Maciel thinks she knows what her generation craves from the world of commerce: "You have to be honest and direct with us. This is a far more pragmatic, even cynical age group than Mexico has ever seen." It is also demanding more open discussion of topics that were long taboo in Mexico's conservative media. AIDS, for example, is the third leading killer of Mexicans under 35, and so the young generation is demanding a franker discussion of sex. Mexico's traditionally prim soap operas are starting to respond. The upstart network TV Azteca last year aired a soap called Nada Personal (Nothing Personal), which put Mexico's first nude love scene on the small screen. "We don't have the luxury of hiding reality away anymore," says Nada Personal star Ana Colchero.

The same yen for realism is filtering into Mexican movie production, previously the last refuge of the saccharin romantic epic. New directors like 33-year-old Carlos Marcovich are undermining convention with such offbeat films as his soon-to-be-released Quien Diablos Es Juliet? (Who the Hell Is Juliet?). The film, which features Hayek in a cameo role, follows two young women, Mexican and Cuban, who face their countries' more sensitive realities and taboos as they join in search of their fathers.

On the pop-music front, Mexicans are turning away from frothy Menudo-style acts to the tough tones that come from roquero (rock) groups like Los Jaguares and grungy trova (troubadour) artists like Fernando Delgadillo. Some have brought punk and gangsta nihilism south of the U.S. border, like Tijuana No and the rap band Molotov. But, as in most things, the fans' numbers rule: the Miami-based, Spanish-language mtv Latin America has developed programs such as Afuera (Outside) that showcase trendsetting Mexican artists, something the network has not done for any other Latin market.

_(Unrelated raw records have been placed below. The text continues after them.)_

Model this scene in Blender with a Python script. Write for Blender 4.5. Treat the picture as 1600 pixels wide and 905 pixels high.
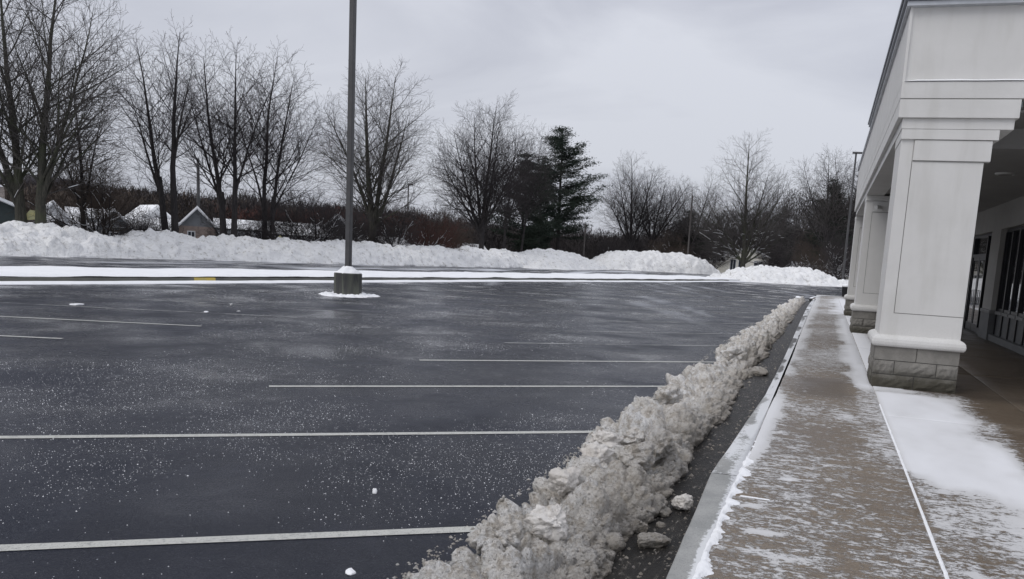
import bpy, math, random, numpy as np
from mathutils import Matrix, Vector
random.seed(7)
scene = bpy.context.scene
for o in list(bpy.data.objects): bpy.data.objects.remove(o)
C = scene.collection

# ------------------------------------------------------------------ camera
cd = bpy.data.cameras.new('camera'); cam = bpy.data.objects.new('camera', cd); C.objects.link(cam)
cd.sensor_width = 36.0; cd.lens = 28.576
cd.shift_x = -0.0553; cd.shift_y = 0.0853
cd.clip_start = 0.05; cd.clip_end = 3000
right = Vector((0.95182, 0.30094, 0.0589)); down = Vector((0.10048, -0.12462, -0.9871)); fwd = Vector((-0.28972, 0.94547, -0.14885))
m = Matrix((( right.x, -down.x, -fwd.x, 0), (right.y, -down.y, -fwd.y, 0), (right.z, -down.z, -fwd.z, 1.6), (0, 0, 0, 1)))
cam.matrix_world = m
scene.camera = cam
scene.render.resolution_x = 1024; scene.render.resolution_y = 579

# ------------------------------------------------------------------ world: thin blue sky behind a grey cloud layer
SUN_EL, SUN_AZ = math.radians(48), math.radians(215)
w = bpy.data.worlds.new('World'); scene.world = w; w.use_nodes = True
nt = w.node_tree; nt.nodes.clear()
def wn(t, **k):
    n = nt.nodes.new(t)
    for a, b in k.items(): setattr(n, a, b)
    return n
out = wn('ShaderNodeOutputWorld'); bg = wn('ShaderNodeBackground'); bg.inputs['Strength'].default_value = 0.1
sky = wn('ShaderNodeTexSky', sky_type='NISHITA'); sky.sun_disc = False
sky.sun_elevation = SUN_EL; sky.sun_rotation = SUN_AZ
tc = wn('ShaderNodeTexCoord'); mp = wn('ShaderNodeMapping'); mp.inputs['Scale'].default_value = (1.0, 1.0, 3.6)
nt.links.new(tc.outputs['Generated'], mp.inputs['Vector'])
nz = wn('ShaderNodeTexNoise'); nz.inputs['Scale'].default_value = 1.7; nz.inputs['Detail'].default_value = 7; nz.inputs['Roughness'].default_value = .5; nz.inputs['Distortion'].default_value = .5
nt.links.new(mp.outputs['Vector'], nz.inputs['Vector'])
cr = wn('ShaderNodeValToRGB')
cr.color_ramp.elements[0].position = .36; cr.color_ramp.elements[0].color = (.445, .462, .535, 1)
cr.color_ramp.elements[1].position = .62; cr.color_ramp.elements[1].color = (.66, .68, .745, 1)
nt.links.new(nz.outputs['Fac'], cr.inputs['Fac'])
sep = wn('ShaderNodeSeparateXYZ'); nt.links.new(tc.outputs['Generated'], sep.inputs['Vector'])
gr = wn('ShaderNodeMapRange'); gr.inputs['From Min'].default_value = 0; gr.inputs['From Max'].default_value = 1
gr.inputs['To Min'].default_value = 9.3; gr.inputs['To Max'].default_value = 15.0
nt.links.new(sep.outputs['Z'], gr.inputs['Value'])
sc = wn('ShaderNodeVectorMath', operation='SCALE'); nt.links.new(cr.outputs['Color'], sc.inputs[0]); nt.links.new(gr.outputs['Result'], sc.inputs['Scale'])
mx = wn('ShaderNodeMix', data_type='RGBA'); mx.inputs['Factor'].default_value = .95
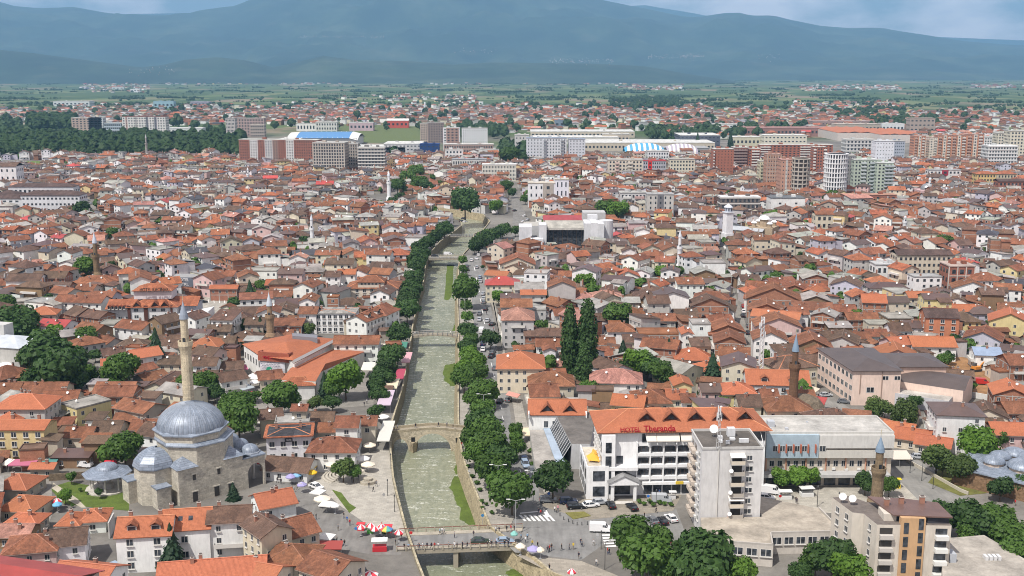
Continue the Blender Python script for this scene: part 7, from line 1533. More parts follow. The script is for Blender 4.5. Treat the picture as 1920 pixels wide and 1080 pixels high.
def bathhouse():
    r = math.radians(-42); X, Y = G(1880, 880, 4); root = empty('domed_bathhouse', X+3, Y, 0, r); tag(root, '', 'bathhouse', label='old stone bathhouse with lead roof and several low domes at the right edge'); m = MB(); m.box(0, 0, -.1, 24, 22, 4.6, hexc('9c7e62', .75)); m.build('wall', M['rubble_stone'], root)
    m = MB(); m.box(0, 0, 4.6, 25, 23, .3, (1,1,1), bottom=True); e = [(-12.5,-11.5,4.9),(12.5,-11.5,4.9),(12.5,11.5,4.9),(-12.5,11.5,4.9)]
    for i in range(4): m.poly([e[i], e[(i+1)%4], (0,0,6.2)], (1,1,1))
    m.build('lead_roof', M['lead_sheet'], root)
    for x, y, rd in ((-2,6,2.6),(-4,1,2.4),(-4,-4,2.5),(3,4,3.2),(3,-3,3.4),(8,7,2.5),(9,0,2.5),(2,9,2.2)):
        m = MB(); m.prism(ngon(8, rd*1.05), 4.9, 6.4, (.6,.48,.38)); o = m.build('drum', M['plaster'], root); o.location = (x, y, 0); dome('dome', root, x, y, 6.35, rd*1.15, rd*.62, 20, 6)
    occupy(rect(X+3, Y, 26, 24, r))
    # lead roofed hall at the left edge
    X, Y = G(-12, 700, 0); root = empty('lead_roofed_hall', X, Y, 0, math.radians(-14)); tag(root, '', 'hall', label='grey stone hall with pale lead roof at the left edge among dark trees'); m = MB(); w_, d, h = 26, 16, 10.5
    m.box(0, 6, -.1, w_, d, h, (.42,.41,.38)); m.box(0, -4, -.1, w_, 6, 3.8, (.36,.35,.33)); roof_geo(rm := MB(), w_, d, h, 'h', (.52,.56,.6), .3, ov=.4); m.build('wall', M['plaster'], root); o = rm.build('roof', M['sheet_metal'], root); o.location = (0, 6, 0)
    for x in (-8, 0, 8): dome('annex_dome', root, x, -4, 3.8, 3.6, 1.6, 18, 5, mat=M['painted'])
    m = MB(); m.box(-2, 8, h, 7, 5, 6, (.5,.5,.48)); m.build('roof_turret', M['plaster'], root); occupy(rect(X, Y+3, 30, 26, 0))
bathhouse()
def market_hall():
    root = empty('market_hall', 0, 0); tag(root, '', 'market hall', label='large market hall with wide orange roofs and a red brick sign wall'); z = 8.5
    pts = {'A': (462,646), 'B': (545,627), 'Bc': (600,628), 'C': (632,633), 'D': (552,680), 'E': (505,700), 'K': (530,668)}
    g_ = {k: G(a, b, z) for k, (a, b) in pts.items()}
    m = MB(); L = [G(457,647,8), G(490,708), G(540,712), G(552,680,8), G(632,634,z), G(545,628,z)]; m.prism(L, -.1, z-1.0, (.72,.71,.68)); m.build('wall', M['plaster'], root)
    m = MB(); ap = (*G(535, 640, z+3), z+2.8); rim = [G(453,645,z-.4), G(488,668,z-.4), G(550,676,z-.4), G(636,634,z), G(545,625,z)]
    for i in range(5):
        a, b = rim[i], rim[(i+1)%5]; m.poly([(*a, z-.4), (*b, z-.4), ap], RC['O'])
    m.build('roof', M['new_roof_tiles'], root)
    m = MB(); m.prism([G(548,630,11), G(595,634,11), G(595,628,11), G(548,625,11)], z+.6, z+2.6, (.2,.2,.22)); m.build('ridge_light', M['painted'], root, uv=None)
    m = MB(); a, b = G(550,678,9), G(632,636,9); n = 12
    m.tube((*a, z+.3), (*b, z+.4), .75, (.38,.37,.36), n=4); m.build('gutter_walk', M['painted'], root, uv=None)
    # second, lower roof
    r2 = empty('market_hall', 0, 0); tag(r2, '', 'market hall', label='lower rear market hall roof of orange tiles towards the river'); z2 = 6.0; Q_ = [(527,712),(592,715),(600,698),(683,660),(670,650),(630,652),(545,690)]
    q = [G(a, b, z2) for a, b in Q_]; m = MB(); m.prism(q, -.1, z2-.1, (.6,.57,.52)); m.build('wall', M['plaster'], r2); m = MB(); c = (*G(610, 680, z2+2.4), z2+2.0)
    for i in range(len(q)): a, b = q[i], q[(i+1) % len(q)]; m.poly([(*a, z2), (*b, z2), c], RC['O'])
    m.build('roof', M['new_roof_tiles'], r2)
    r3 = empty('market_pavilion', *G(560, 716, 5), 0, .1); tag(r3, '', 'pavilion', label='small hipped pavilion at the front corner of the market hall'); m = MB(); m.box(0, 0, -.1, 11, 8, 5, (.66,.66,.64)); m.build('wall', M['plaster'], r3); m = MB(); roof_geo(m, 11, 8, 5, 'h', RC['O'], .4, cap=(.6,.25,.13)); m.build('roof', M['roof_tiles'], r3)
    # sign wall
    P = G(490, 708); Q2 = G(540, 712); an = math.atan2(Q2[1]-P[1], Q2[0]-P[0]); Lw = math.dist(P, Q2); s_ = empty('sign_wall', P[0], P[1]-1.0, 0, an); s_.parent = root
    m = MB(); m.box(Lw/2+.3, 0, 6.6, Lw+1.6, .8, 3.2, (.36,.1,.055), bottom=True); m.box(-.2, 1.2, 6.6, .8, 2.6, 3.2, (.3,.09,.05)); m.box(Lw+.8, 1.2, 6.6, .8, 2.6, 3.2, (.3,.09,.05)); m.build('brick_band', M['bare_brick'], s_)
    m = MB(); m.box(Lw/2-.4, .2, 0, Lw-.8, .4, 6.6, (.62,.64,.7)); m.build('panel', M['ashlar'], s_); m = MB()
    for k in range(10):
        for i in range(7): m.box(.6+i*1.05+(k%2)*.4, -.02, .6+k*.6, .55, .06, .1, (.1,.1,.2))
    m.build('panel_slots', M['painted'], s_, uv=None); m = MB(); m.lathe(0, 0, [(.01, 0), (1.25, 0)], 20, (0,0,0)); o = m.build('round_sign', GREENP, s_, uv=None); o.location = (3.6, -.1, 3.3); o.rotation_euler = (PI/2, 0, 0)
    text('vaqur n r v', 1.75, RED, (Lw/2+.2, -.5, 7.6), (PI/2, 0, 0), s_, align='CENTER')
    m = MB(); m.box(Lw/2, -1.6, .2, Lw+2, 2.4, .3, RC['O'], bottom=True); o = m.build('brick_canopy', M['roof_tiles'], s_); o.location = (0, 0, 2.2)
    A_, B_ = G(457,647,8), G(490,708); an = math.atan2(B_[1]-A_[1], B_[0]-A_[0]); 
    for i in range(6): t = (i+.5)/6; window(root, A_[0]+(B_[0]-A_[0])*t, A_[1]+(B_[1]-A_[1])*t, 4.6, an, 1.5, 2.4, False)
    occupy([g_['A'], G(490,705), G(600,712), G(690,665), G(632,630), G(545,625)])
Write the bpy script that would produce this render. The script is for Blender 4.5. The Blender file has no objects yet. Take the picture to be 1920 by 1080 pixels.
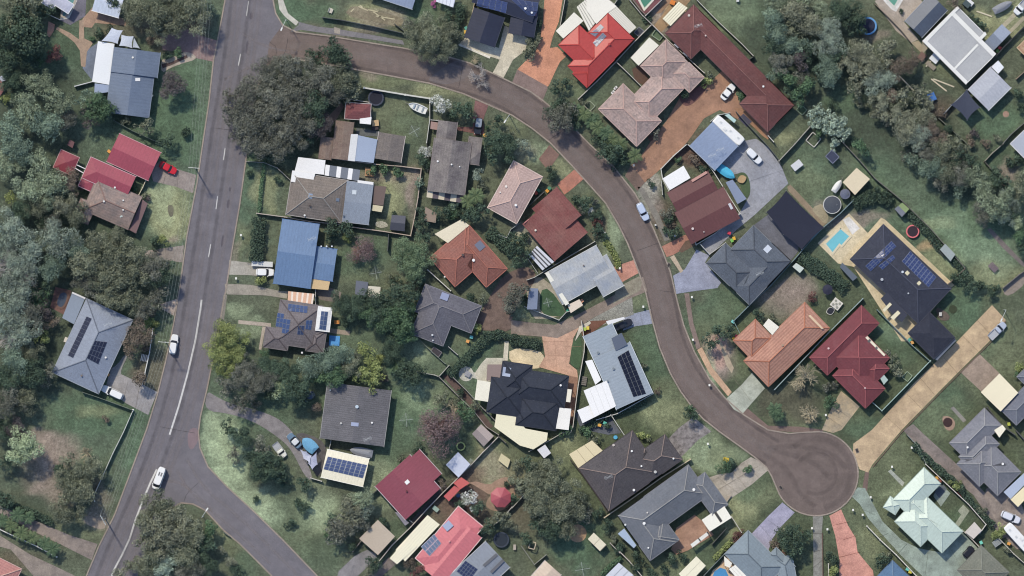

Is the NAFTA generation finding more than diversion in its new status as a demographic balance point? Fernanda Gallego, a 24-year-old Jalisco government counsel who heads Youth Development, one of the numerous nonpartisan civic forums sprouting up in every Mexican city and university these days, isn't sure. Says she: "Every time I hear public officials shout about defending our national sovereignty, I shake my head, because I know their corruption and mistakes have compromised my country's sovereignty as much as any gringo has."

The best grounds for optimism about the path that the NAFTA generation will take are still on the margins, where young people like Gallego are struggling to inject new values--old values, actually--into the society they are about to inherit. An example is Profeco, the federal small-claims court that most Mexicans agree is the only branch of their judicial system that functions properly and efficiently. One reason for the agency's success is the young, uncorrupted corps of public attorneys--average age: 29--who handle the consumer-complaint and civil-damages cases. They have become one of the few sources of redress for many citizens. Bertha Arteaga, 28, is one who found the appeal of such meaningful work irresistible. She fled the Agrarian Reform Ministry to join up and tackle cases involving unscrupulous tourist hotels. "Here," she says, "I feel that I'm actually righting wrongs." Says Fernando Lerdo, Profeco's chief and a former university professor: "They're showing Mexicans that the public-service concept of looking after people is doable here."

No one knows better than the NAFTA generation how badly the country needs it.